Jesus had the power to give up on us. God, however, set aside power in favour of love, deep compassionate kindness.

I have been thinking on this, how the people who name Jesus on their lips exercise power over others, making decisions that harm them, using religious regulations and procedures which are devoid of Scripture. After all, for organized religion the Bible is incomplete and religion has to add to make it “complete”, which really means the justification to use power instead of love. Godly love is not good enough when acting religiously.

The Bible is set aside for any reason, especially when the Bible says: “an expert in Moses’ Teachings, tested Jesus by asking, “Teacher, which commandment is the greatest in Moses’ Teachings?”
Jesus answered him, “Love the Lord your God with all your heart, with all your soul, and with all your mind.’ This is the greatest and most important commandment. The second is like it: ‘Love your neighbor as you love yourself.’ All of Moses’ Teachings and the Prophets depend on these two commandments”
(Matthew 22:35-40 God’s Word©).

Jesus also stated: “I’m giving you a new commandment: Love each other in the same way that I have loved you.
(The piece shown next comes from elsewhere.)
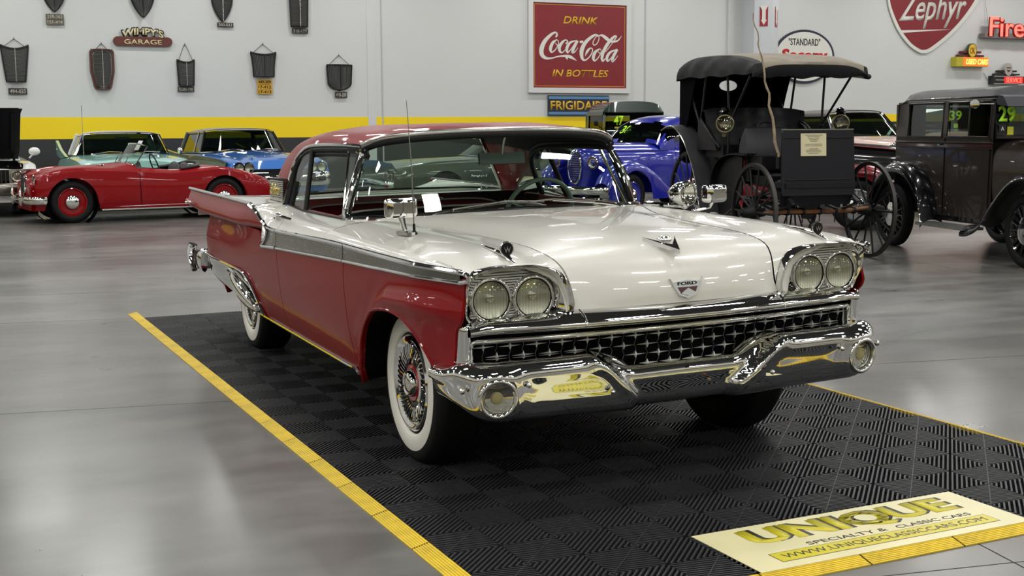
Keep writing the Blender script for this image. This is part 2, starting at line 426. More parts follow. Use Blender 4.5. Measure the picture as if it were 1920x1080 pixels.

Everyone will know that you are my disciples because of your love for each other” (John 13:34-35 God’s Word©).

Your religion does not prove your faith in God. Court procedures do not show obedience to Jesus. Degrading believers, even if you do it calmly (perhaps even with a smile), is not evidence of submission to Paraclete.

Empathy, love, deep compassionate kindness, passion for true justice even when it is inconvenient is the identifying mark of a disciple of Jesus.

And when you meet those who do not, or will not, act according to the command of Jesus, then, as Jesus did, love them, even when they have no love.

“But I tell you this: Love your enemies, and pray for those who persecute you” (Matthew 5:44 God’s Word©).